(PROMPT):
Only the lines from the start of the data to the line containing "COL = scene.collection", both included, should be output, exactly and without pictures.

(Scene script records):
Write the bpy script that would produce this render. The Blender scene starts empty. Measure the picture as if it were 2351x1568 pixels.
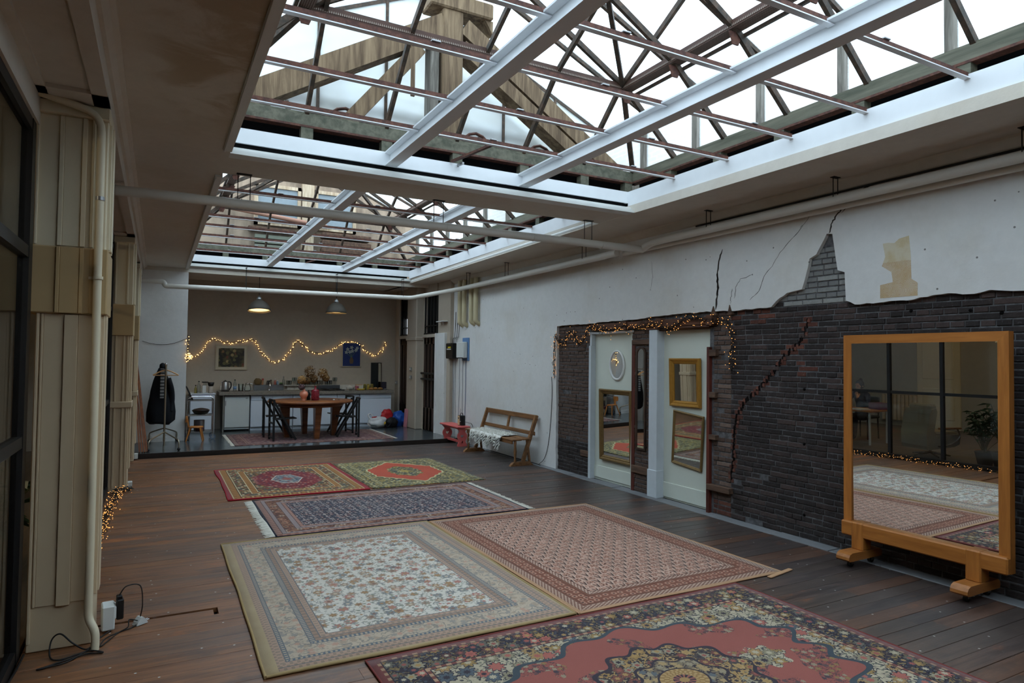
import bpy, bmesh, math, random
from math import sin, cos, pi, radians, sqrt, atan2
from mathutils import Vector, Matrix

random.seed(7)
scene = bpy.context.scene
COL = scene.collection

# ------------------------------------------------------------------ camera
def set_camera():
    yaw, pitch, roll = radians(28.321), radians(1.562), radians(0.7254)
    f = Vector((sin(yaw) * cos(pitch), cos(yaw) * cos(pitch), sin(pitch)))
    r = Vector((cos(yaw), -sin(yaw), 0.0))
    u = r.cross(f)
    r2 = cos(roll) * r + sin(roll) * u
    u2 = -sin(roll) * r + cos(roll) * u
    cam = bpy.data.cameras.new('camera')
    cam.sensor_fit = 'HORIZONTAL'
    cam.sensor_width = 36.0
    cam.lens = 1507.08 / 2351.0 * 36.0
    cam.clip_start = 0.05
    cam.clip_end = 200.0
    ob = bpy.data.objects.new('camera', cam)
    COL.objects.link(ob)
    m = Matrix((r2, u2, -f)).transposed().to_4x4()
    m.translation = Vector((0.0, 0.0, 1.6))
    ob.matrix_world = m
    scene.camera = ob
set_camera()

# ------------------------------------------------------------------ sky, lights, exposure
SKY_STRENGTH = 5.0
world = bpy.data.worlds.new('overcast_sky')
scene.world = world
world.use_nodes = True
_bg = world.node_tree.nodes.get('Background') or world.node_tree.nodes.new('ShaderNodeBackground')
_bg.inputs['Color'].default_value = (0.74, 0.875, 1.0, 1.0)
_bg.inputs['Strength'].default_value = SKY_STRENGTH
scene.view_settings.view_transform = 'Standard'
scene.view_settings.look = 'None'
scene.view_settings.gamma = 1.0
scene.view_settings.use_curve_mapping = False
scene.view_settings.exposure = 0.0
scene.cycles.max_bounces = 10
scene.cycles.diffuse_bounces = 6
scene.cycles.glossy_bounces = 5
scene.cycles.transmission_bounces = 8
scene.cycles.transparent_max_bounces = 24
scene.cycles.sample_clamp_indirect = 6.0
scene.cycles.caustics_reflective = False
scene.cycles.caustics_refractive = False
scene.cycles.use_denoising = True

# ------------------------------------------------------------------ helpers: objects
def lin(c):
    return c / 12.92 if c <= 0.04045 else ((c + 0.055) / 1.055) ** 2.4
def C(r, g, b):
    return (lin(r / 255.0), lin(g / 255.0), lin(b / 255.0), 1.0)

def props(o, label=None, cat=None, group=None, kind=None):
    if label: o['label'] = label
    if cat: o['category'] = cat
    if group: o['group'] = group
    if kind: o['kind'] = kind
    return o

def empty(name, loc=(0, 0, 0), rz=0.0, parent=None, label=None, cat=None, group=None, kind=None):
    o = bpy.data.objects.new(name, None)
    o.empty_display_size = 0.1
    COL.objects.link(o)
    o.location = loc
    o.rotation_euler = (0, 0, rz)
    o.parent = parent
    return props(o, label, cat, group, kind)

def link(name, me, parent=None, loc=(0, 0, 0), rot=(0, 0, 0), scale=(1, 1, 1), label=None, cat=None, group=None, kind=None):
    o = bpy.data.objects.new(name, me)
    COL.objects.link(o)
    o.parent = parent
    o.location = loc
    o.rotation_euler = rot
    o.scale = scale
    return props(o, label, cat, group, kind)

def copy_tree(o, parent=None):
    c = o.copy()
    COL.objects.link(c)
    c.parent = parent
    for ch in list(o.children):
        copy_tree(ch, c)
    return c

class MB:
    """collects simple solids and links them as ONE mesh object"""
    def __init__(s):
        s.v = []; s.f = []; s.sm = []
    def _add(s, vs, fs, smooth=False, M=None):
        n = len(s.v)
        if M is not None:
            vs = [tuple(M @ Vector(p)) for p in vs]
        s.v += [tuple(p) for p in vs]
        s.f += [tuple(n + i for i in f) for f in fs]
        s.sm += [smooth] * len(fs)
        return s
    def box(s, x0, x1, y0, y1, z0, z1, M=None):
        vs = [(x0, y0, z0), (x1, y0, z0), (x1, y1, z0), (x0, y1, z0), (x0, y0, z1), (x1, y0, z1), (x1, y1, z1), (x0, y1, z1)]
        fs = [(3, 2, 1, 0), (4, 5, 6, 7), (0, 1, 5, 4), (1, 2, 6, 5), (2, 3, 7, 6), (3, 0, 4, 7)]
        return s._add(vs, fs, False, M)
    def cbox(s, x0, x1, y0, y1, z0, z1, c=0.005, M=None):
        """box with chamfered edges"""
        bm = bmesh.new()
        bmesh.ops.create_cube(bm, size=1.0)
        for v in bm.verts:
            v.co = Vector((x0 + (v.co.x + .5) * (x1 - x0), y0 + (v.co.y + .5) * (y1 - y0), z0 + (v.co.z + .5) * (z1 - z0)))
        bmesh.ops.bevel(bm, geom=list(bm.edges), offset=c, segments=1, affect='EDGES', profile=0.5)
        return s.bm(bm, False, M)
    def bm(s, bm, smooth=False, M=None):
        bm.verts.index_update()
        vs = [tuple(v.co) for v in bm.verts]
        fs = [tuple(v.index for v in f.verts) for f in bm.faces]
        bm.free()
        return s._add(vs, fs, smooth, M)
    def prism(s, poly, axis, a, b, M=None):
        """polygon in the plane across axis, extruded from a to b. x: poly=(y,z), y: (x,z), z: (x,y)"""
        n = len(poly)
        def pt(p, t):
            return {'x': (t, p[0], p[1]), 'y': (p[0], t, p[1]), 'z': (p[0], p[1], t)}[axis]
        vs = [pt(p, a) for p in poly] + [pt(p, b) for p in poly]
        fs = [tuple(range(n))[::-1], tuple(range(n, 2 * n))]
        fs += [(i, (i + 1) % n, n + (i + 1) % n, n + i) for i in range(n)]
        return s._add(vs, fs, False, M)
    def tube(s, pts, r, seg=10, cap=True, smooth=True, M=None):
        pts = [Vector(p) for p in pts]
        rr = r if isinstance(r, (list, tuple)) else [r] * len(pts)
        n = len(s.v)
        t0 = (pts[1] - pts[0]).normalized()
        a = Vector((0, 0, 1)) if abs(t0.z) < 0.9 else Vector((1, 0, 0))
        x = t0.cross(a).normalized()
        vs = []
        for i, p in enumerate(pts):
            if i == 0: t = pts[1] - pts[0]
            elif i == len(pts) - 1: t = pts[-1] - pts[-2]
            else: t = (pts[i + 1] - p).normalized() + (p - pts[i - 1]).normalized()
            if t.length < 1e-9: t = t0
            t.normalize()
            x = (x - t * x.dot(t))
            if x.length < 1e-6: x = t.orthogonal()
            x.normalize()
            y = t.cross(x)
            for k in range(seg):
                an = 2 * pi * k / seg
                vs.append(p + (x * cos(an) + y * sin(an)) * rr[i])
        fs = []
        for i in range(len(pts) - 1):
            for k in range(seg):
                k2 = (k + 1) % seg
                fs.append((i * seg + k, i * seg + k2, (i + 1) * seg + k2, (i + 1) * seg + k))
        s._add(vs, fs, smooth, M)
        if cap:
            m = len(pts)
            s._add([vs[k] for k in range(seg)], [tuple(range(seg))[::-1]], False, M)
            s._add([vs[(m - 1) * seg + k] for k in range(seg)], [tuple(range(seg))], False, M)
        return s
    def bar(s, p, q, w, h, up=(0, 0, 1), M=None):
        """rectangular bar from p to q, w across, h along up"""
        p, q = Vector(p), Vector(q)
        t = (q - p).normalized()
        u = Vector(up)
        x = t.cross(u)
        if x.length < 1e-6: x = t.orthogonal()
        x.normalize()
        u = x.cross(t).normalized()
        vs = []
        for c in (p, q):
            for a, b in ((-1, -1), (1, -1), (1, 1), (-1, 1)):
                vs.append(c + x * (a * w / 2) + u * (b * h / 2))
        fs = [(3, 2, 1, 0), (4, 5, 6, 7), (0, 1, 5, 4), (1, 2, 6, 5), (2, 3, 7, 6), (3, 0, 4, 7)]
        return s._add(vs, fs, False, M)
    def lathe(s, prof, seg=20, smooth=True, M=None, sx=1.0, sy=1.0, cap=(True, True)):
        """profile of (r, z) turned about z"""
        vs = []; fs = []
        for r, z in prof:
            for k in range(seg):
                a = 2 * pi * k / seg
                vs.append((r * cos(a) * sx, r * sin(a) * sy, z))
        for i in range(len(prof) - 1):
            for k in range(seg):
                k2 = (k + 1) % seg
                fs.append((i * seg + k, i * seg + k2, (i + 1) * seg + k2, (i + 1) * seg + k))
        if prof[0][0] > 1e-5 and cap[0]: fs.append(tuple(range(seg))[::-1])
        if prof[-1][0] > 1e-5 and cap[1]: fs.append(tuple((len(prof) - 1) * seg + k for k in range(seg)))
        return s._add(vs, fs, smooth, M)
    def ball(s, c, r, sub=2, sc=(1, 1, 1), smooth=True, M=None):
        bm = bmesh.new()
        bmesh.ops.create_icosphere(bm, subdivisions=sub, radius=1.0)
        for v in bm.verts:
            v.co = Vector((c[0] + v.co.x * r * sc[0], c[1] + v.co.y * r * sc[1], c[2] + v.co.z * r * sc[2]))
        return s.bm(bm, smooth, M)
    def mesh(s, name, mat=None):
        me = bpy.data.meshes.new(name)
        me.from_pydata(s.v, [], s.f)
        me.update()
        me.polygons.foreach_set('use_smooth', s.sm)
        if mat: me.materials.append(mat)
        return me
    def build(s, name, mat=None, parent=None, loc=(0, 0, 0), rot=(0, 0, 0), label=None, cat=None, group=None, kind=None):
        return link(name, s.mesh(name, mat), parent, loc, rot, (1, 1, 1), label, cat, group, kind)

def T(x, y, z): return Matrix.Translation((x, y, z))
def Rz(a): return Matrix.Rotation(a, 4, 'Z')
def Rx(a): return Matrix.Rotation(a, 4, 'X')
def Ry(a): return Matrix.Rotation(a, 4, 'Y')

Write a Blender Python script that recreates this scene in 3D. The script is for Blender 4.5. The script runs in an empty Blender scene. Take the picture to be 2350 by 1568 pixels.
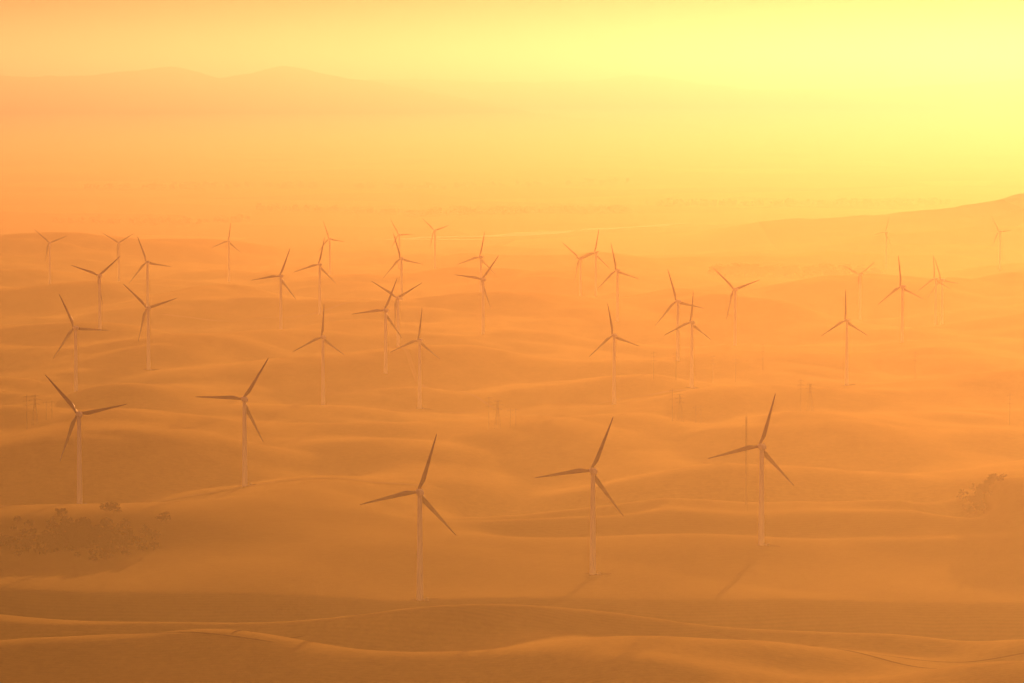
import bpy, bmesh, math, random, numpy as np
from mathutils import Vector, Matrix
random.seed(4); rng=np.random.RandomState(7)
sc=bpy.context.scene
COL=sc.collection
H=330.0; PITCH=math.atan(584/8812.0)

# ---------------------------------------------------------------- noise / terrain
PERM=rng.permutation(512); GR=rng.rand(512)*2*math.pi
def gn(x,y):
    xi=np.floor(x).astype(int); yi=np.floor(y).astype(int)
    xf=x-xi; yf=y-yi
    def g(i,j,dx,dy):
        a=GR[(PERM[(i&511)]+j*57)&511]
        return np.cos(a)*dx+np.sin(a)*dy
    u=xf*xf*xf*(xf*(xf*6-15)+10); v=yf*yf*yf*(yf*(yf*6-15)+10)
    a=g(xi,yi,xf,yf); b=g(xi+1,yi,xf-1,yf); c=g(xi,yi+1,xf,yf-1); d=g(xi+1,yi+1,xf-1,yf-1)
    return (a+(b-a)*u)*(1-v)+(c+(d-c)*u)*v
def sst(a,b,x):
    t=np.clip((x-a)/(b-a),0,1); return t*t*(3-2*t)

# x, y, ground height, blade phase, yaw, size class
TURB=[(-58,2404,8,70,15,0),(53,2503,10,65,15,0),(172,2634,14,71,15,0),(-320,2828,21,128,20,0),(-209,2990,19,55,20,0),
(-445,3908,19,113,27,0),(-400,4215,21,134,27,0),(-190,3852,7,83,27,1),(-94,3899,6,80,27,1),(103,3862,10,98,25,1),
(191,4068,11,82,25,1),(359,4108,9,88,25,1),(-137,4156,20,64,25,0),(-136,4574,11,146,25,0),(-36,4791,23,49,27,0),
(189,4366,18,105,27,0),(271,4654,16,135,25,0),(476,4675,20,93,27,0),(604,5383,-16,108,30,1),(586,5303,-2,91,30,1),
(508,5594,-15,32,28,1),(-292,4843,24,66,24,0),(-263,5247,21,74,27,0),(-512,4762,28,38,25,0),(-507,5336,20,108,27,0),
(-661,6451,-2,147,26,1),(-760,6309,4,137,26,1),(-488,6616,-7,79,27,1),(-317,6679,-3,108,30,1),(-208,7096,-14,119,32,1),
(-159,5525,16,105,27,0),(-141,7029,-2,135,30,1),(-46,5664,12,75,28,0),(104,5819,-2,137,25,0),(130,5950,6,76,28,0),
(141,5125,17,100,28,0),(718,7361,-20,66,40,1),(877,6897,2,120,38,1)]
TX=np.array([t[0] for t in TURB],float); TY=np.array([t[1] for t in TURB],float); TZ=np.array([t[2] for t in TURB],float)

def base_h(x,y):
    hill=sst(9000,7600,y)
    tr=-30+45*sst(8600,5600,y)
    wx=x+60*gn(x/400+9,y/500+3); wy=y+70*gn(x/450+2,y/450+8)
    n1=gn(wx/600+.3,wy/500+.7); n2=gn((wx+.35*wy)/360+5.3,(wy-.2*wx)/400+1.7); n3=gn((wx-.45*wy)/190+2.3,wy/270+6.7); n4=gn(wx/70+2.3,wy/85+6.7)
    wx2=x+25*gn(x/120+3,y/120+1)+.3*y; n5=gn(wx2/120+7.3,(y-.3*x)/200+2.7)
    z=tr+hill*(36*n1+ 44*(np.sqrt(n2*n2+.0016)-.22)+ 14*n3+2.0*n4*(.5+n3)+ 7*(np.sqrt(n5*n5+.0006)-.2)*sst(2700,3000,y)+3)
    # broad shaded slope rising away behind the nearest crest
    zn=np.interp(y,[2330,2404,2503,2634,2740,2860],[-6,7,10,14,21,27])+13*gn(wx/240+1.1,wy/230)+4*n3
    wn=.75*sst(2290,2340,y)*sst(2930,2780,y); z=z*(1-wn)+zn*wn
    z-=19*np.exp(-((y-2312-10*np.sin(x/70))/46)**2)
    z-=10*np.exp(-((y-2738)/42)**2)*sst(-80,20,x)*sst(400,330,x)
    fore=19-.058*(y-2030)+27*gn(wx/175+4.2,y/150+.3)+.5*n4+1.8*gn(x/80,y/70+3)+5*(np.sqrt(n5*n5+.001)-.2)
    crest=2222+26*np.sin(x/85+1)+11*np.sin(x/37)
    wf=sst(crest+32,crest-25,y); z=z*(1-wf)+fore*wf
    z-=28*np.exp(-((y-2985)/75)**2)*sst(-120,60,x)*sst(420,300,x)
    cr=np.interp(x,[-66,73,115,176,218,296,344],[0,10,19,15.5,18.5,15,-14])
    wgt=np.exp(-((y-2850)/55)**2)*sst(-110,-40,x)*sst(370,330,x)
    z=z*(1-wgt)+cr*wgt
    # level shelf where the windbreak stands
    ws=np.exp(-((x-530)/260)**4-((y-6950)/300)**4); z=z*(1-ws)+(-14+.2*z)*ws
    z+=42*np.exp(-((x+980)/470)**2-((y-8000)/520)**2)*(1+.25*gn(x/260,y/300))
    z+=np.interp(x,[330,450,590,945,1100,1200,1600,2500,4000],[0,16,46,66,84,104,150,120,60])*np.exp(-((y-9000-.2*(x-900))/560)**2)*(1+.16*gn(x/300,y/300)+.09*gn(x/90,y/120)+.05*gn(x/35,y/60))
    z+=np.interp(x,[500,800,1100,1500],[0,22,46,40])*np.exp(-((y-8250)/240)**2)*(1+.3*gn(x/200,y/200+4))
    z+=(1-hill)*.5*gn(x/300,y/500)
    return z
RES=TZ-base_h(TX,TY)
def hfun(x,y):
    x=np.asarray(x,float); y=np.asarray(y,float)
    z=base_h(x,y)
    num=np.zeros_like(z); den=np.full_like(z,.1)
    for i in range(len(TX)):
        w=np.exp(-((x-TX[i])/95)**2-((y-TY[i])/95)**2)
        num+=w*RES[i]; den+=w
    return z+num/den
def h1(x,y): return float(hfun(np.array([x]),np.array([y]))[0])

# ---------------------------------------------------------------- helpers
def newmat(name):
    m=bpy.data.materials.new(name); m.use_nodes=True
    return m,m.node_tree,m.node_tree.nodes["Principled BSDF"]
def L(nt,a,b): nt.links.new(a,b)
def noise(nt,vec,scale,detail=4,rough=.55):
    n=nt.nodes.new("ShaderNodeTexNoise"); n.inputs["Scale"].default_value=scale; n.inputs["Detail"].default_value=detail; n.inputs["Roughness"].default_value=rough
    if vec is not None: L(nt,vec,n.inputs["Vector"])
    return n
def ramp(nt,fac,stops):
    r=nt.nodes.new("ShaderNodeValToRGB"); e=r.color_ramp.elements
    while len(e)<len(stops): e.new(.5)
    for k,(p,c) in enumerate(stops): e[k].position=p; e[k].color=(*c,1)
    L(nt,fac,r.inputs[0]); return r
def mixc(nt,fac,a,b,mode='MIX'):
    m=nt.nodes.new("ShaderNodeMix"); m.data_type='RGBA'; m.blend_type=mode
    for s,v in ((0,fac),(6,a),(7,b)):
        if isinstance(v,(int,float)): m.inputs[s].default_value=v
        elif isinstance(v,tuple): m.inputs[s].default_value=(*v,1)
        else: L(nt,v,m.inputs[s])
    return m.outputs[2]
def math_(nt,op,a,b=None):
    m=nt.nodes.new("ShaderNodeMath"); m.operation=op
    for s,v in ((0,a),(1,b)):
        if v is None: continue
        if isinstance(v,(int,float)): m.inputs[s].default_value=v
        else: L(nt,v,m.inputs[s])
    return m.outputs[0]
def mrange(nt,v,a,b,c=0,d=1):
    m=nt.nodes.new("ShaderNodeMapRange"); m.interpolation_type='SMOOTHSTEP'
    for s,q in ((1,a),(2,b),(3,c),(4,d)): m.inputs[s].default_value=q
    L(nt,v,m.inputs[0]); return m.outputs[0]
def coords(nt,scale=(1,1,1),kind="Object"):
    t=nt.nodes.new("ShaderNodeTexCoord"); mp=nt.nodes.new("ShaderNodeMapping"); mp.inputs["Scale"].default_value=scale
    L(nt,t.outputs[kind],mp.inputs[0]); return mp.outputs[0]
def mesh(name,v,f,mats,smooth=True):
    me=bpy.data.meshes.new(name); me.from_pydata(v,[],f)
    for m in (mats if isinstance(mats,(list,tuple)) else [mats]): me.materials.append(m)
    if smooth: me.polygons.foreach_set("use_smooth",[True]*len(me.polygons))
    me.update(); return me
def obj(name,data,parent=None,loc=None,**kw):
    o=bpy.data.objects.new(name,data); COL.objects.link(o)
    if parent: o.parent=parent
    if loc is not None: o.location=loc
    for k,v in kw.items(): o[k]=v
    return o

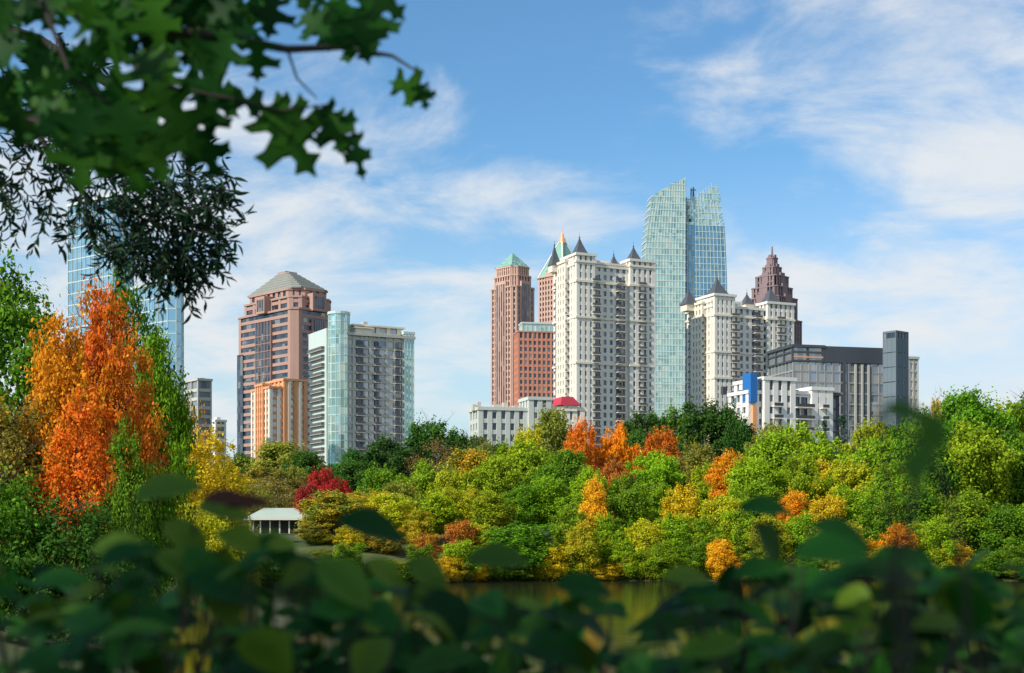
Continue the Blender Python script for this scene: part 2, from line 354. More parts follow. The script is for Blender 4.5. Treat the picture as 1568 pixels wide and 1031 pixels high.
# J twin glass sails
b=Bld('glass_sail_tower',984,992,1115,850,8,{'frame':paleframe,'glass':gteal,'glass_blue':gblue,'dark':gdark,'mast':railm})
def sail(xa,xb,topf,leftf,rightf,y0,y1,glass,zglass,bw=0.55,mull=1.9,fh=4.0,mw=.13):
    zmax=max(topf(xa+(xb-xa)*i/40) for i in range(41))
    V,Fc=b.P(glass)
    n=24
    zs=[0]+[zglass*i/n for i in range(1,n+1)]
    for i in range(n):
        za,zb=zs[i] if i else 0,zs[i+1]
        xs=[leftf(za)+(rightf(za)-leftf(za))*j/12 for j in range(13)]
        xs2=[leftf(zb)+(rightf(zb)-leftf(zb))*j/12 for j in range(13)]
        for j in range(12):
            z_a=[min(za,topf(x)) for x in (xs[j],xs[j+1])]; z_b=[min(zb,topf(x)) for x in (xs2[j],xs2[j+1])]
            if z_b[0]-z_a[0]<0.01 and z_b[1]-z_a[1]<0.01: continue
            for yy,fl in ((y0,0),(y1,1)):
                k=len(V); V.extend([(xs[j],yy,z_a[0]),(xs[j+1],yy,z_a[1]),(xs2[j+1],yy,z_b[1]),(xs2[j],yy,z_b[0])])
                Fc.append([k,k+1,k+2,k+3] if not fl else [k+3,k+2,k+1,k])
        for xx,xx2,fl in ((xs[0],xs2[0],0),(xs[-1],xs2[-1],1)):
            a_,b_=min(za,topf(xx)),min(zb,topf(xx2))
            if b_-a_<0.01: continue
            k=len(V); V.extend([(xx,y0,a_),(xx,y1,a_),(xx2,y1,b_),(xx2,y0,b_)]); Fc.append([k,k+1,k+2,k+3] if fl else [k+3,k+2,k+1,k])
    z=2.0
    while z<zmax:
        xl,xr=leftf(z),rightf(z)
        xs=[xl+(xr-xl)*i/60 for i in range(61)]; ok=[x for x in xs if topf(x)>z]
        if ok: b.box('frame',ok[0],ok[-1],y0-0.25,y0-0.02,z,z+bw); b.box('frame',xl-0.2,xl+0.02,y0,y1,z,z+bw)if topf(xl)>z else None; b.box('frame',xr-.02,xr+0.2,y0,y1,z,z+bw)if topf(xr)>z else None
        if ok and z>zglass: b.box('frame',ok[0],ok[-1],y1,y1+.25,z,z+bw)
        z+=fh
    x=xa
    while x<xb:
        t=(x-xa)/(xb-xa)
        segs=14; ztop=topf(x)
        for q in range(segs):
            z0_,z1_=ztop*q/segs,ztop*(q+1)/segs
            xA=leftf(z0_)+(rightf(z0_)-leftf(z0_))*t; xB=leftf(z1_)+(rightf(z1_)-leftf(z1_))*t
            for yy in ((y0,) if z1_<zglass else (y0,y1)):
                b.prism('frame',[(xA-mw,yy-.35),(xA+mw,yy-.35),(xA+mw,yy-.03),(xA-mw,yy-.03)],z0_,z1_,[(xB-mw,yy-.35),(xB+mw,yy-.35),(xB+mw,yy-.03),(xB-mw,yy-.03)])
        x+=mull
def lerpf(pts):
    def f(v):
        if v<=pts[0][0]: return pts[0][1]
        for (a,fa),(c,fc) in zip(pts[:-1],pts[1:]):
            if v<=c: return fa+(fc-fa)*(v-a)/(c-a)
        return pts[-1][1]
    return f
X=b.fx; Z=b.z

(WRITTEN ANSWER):
Write the bpy script that would produce this render. The Blender scene starts empty. Measure the picture as if it were 2351x1568 pixels.
import bpy, bmesh, math, random
from math import sin, cos, pi, radians, sqrt, atan2
from mathutils import Vector, Matrix

random.seed(7)
scene = bpy.context.scene
COL = scene.collection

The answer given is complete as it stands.